#### [YOUR INSTRUCTIONS]
Transcribe the full listing exactly, and drop every picture.
-------- GIVEN DATA
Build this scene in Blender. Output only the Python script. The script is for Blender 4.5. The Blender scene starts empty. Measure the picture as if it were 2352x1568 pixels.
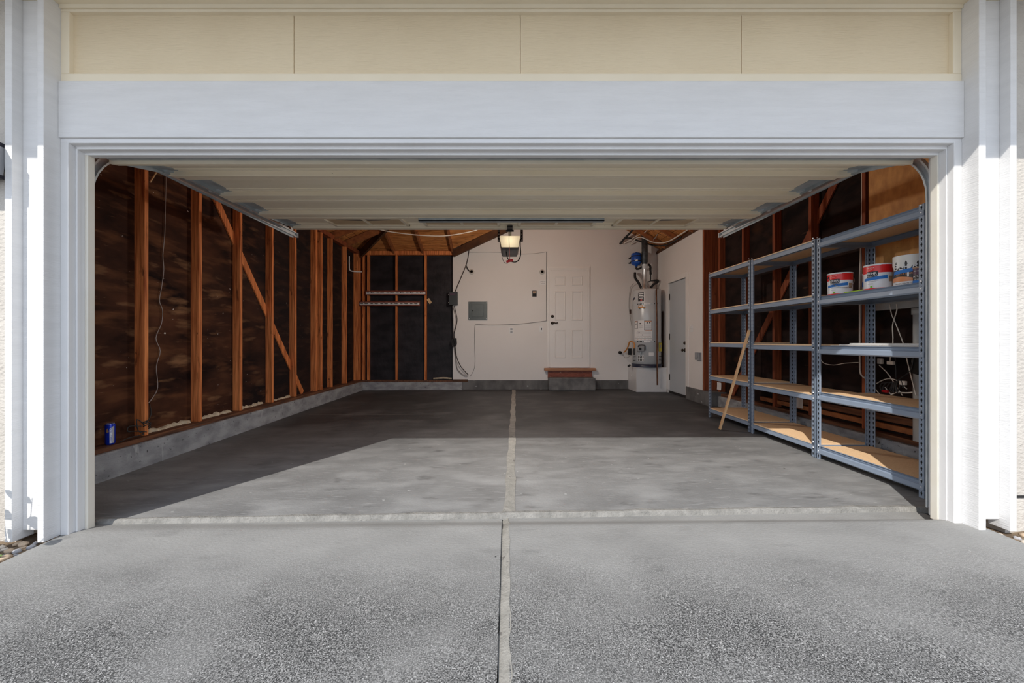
import bpy, math, random
from mathutils import Vector, Matrix
random.seed(7)
S = bpy.context.scene
COL = S.collection

# ------------------------------------------------------------------ camera, sky, sun, exposure
F, CX, CY, H = 890.0, 1165.0, 784.0, 1.075     # focal length and principal point (2352x1568), eye height
cam = bpy.data.cameras.new('camera'); cam.sensor_width = 36; cam.lens = F / 2352 * 36
cam.shift_x = (1176 - CX) / 2352; cam.clip_start = .05; cam.clip_end = 300
camo = bpy.data.objects.new('camera', cam); COL.objects.link(camo)
camo.location = (0, 0, H); camo.rotation_euler = (math.pi / 2, 0, 0); S.camera = camo

w = bpy.data.worlds.new('sky'); S.world = w; w.use_nodes = True
wb = w.node_tree.nodes['Background']; wb.inputs[1].default_value = 1.0
_n, _l = w.node_tree.nodes, w.node_tree.links                        # clear sky, brighter towards the horizon
_tc = _n.new('ShaderNodeTexCoord'); _sx = _n.new('ShaderNodeSeparateXYZ'); _l.new(_tc.outputs['Generated'], _sx.inputs[0])
_cr = _n.new('ShaderNodeValToRGB'); _l.new(_sx.outputs[2], _cr.inputs[0])
_cr.color_ramp.elements[0].position = 0; _cr.color_ramp.elements[0].color = (1.9, 2.02, 2.2, 1)
_cr.color_ramp.elements[1].position = 1; _cr.color_ramp.elements[1].color = (.50, .66, .95, 1)
for _p, _c in ((.14, (1.55, 1.68, 1.88, 1)), (.35, (.85, .98, 1.2, 1))):
    _e = _cr.color_ramp.elements.new(_p); _e.color = _c
_l.new(_cr.outputs[0], wb.inputs[0])

sun = bpy.data.lights.new('sun', 'SUN'); sun.energy = 3.9; sun.angle = .009; sun.color = (1, .955, .89)
suno = bpy.data.objects.new('sun', sun); COL.objects.link(suno); suno.location = (-6, -10, 12)
suno.rotation_euler = Vector((.565, 1, -.975)).to_track_quat('-Z', 'Y').to_euler()

S.view_settings.view_transform = 'Standard'; S.view_settings.look = 'None'
S.view_settings.gamma = 1; S.view_settings.use_curve_mapping = False; S.view_settings.exposure = 0.1
S.cycles.max_bounces = 10; S.cycles.diffuse_bounces = 8; S.cycles.use_denoising = True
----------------
#### [COMPLETE OUTPUT]
Build this scene in Blender. Output only the Python script. The script is for Blender 4.5. The Blender scene starts empty. Measure the picture as if it were 2352x1568 pixels.
import bpy, math, random
from mathutils import Vector, Matrix
random.seed(7)
S = bpy.context.scene
COL = S.collection

# ------------------------------------------------------------------ camera, sky, sun, exposure
F, CX, CY, H = 890.0, 1165.0, 784.0, 1.075     # focal length and principal point (2352x1568), eye height
cam = bpy.data.cameras.new('camera'); cam.sensor_width = 36; cam.lens = F / 2352 * 36
cam.shift_x = (1176 - CX) / 2352; cam.clip_start = .05; cam.clip_end = 300
camo = bpy.data.objects.new('camera', cam); COL.objects.link(camo)
camo.location = (0, 0, H); camo.rotation_euler = (math.pi / 2, 0, 0); S.camera = camo

w = bpy.data.worlds.new('sky'); S.world = w; w.use_nodes = True
wb = w.node_tree.nodes['Background']; wb.inputs[1].default_value = 1.0
_n, _l = w.node_tree.nodes, w.node_tree.links                        # clear sky, brighter towards the horizon
_tc = _n.new('ShaderNodeTexCoord'); _sx = _n.new('ShaderNodeSeparateXYZ'); _l.new(_tc.outputs['Generated'], _sx.inputs[0])
_cr = _n.new('ShaderNodeValToRGB'); _l.new(_sx.outputs[2], _cr.inputs[0])
_cr.color_ramp.elements[0].position = 0; _cr.color_ramp.elements[0].color = (1.9, 2.02, 2.2, 1)
_cr.color_ramp.elements[1].position = 1; _cr.color_ramp.elements[1].color = (.50, .66, .95, 1)
for _p, _c in ((.14, (1.55, 1.68, 1.88, 1)), (.35, (.85, .98, 1.2, 1))):
    _e = _cr.color_ramp.elements.new(_p); _e.color = _c
_l.new(_cr.outputs[0], wb.inputs[0])

sun = bpy.data.lights.new('sun', 'SUN'); sun.energy = 3.9; sun.angle = .009; sun.color = (1, .955, .89)
suno = bpy.data.objects.new('sun', sun); COL.objects.link(suno); suno.location = (-6, -10, 12)
suno.rotation_euler = Vector((.565, 1, -.975)).to_track_quat('-Z', 'Y').to_euler()

S.view_settings.view_transform = 'Standard'; S.view_settings.look = 'None'
S.view_settings.gamma = 1; S.view_settings.use_curve_mapping = False; S.view_settings.exposure = 0.1
S.cycles.max_bounces = 10; S.cycles.diffuse_bounces = 8; S.cycles.use_denoising = True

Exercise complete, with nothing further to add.